TASK STATEMENT:
Quote the full listing word for word.

DATA SHOWN:
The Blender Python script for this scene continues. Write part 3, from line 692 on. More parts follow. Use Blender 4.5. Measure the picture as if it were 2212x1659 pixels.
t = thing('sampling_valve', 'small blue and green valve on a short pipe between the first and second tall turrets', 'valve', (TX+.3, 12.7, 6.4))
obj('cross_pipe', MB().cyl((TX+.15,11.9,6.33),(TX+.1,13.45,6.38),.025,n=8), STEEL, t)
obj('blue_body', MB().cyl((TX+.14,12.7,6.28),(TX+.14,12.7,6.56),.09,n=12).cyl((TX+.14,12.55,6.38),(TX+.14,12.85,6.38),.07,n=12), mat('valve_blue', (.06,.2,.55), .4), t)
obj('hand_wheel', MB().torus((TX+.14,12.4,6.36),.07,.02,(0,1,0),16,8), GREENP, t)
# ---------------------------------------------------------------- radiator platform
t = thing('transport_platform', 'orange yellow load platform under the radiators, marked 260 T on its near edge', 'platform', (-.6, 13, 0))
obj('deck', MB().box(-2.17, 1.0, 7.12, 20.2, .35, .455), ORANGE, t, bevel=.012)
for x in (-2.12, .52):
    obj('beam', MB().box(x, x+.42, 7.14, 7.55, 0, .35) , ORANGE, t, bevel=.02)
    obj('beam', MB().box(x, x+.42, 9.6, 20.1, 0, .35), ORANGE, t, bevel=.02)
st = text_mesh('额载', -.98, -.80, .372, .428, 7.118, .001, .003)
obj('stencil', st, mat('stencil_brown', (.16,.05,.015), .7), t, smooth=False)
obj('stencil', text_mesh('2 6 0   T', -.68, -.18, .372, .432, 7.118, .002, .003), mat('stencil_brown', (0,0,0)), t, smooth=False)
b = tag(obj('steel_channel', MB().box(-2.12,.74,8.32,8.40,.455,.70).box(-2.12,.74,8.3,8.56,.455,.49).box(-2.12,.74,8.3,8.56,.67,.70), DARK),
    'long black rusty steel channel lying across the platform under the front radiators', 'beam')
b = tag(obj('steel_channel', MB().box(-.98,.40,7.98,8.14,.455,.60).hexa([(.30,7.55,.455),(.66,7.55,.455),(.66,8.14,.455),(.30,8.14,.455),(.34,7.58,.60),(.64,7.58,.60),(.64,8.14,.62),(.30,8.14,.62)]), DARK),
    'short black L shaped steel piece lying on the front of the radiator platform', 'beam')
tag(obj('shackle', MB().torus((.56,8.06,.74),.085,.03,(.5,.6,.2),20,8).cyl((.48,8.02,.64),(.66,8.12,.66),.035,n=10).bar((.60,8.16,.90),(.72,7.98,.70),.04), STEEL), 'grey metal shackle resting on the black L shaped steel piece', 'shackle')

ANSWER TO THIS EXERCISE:
The Blender Python script for this scene continues. Write part 3, from line 692 on. More parts follow. Use Blender 4.5. Measure the picture as if it were 2212x1659 pixels.
t = thing('sampling_valve', 'small blue and green valve on a short pipe between the first and second tall turrets', 'valve', (TX+.3, 12.7, 6.4))
obj('cross_pipe', MB().cyl((TX+.15,11.9,6.33),(TX+.1,13.45,6.38),.025,n=8), STEEL, t)
obj('blue_body', MB().cyl((TX+.14,12.7,6.28),(TX+.14,12.7,6.56),.09,n=12).cyl((TX+.14,12.55,6.38),(TX+.14,12.85,6.38),.07,n=12), mat('valve_blue', (.06,.2,.55), .4), t)
obj('hand_wheel', MB().torus((TX+.14,12.4,6.36),.07,.02,(0,1,0),16,8), GREENP, t)
# ---------------------------------------------------------------- radiator platform
t = thing('transport_platform', 'orange yellow load platform under the radiators, marked 260 T on its near edge', 'platform', (-.6, 13, 0))
obj('deck', MB().box(-2.17, 1.0, 7.12, 20.2, .35, .455), ORANGE, t, bevel=.012)
for x in (-2.12, .52):
    obj('beam', MB().box(x, x+.42, 7.14, 7.55, 0, .35) , ORANGE, t, bevel=.02)
    obj('beam', MB().box(x, x+.42, 9.6, 20.1, 0, .35), ORANGE, t, bevel=.02)
st = text_mesh('额载', -.98, -.80, .372, .428, 7.118, .001, .003)
obj('stencil', st, mat('stencil_brown', (.16,.05,.015), .7), t, smooth=False)
obj('stencil', text_mesh('2 6 0   T', -.68, -.18, .372, .432, 7.118, .002, .003), mat('stencil_brown', (0,0,0)), t, smooth=False)
b = tag(obj('steel_channel', MB().box(-2.12,.74,8.32,8.40,.455,.70).box(-2.12,.74,8.3,8.56,.455,.49).box(-2.12,.74,8.3,8.56,.67,.70), DARK),
    'long black rusty steel channel lying across the platform under the front radiators', 'beam')
b = tag(obj('steel_channel', MB().box(-.98,.40,7.98,8.14,.455,.60).hexa([(.30,7.55,.455),(.66,7.55,.455),(.66,8.14,.455),(.30,8.14,.455),(.34,7.58,.60),(.64,7.58,.60),(.64,8.14,.62),(.30,8.14,.62)]), DARK),
    'short black L shaped steel piece lying on the front of the radiator platform', 'beam')
tag(obj('shackle', MB().torus((.56,8.06,.74),.085,.03,(.5,.6,.2),20,8).cyl((.48,8.02,.64),(.66,8.12,.66),.035,n=10).bar((.60,8.16,.90),(.72,7.98,.70),.04), STEEL), 'grey metal shackle resting on the black L shaped steel piece', 'shackle')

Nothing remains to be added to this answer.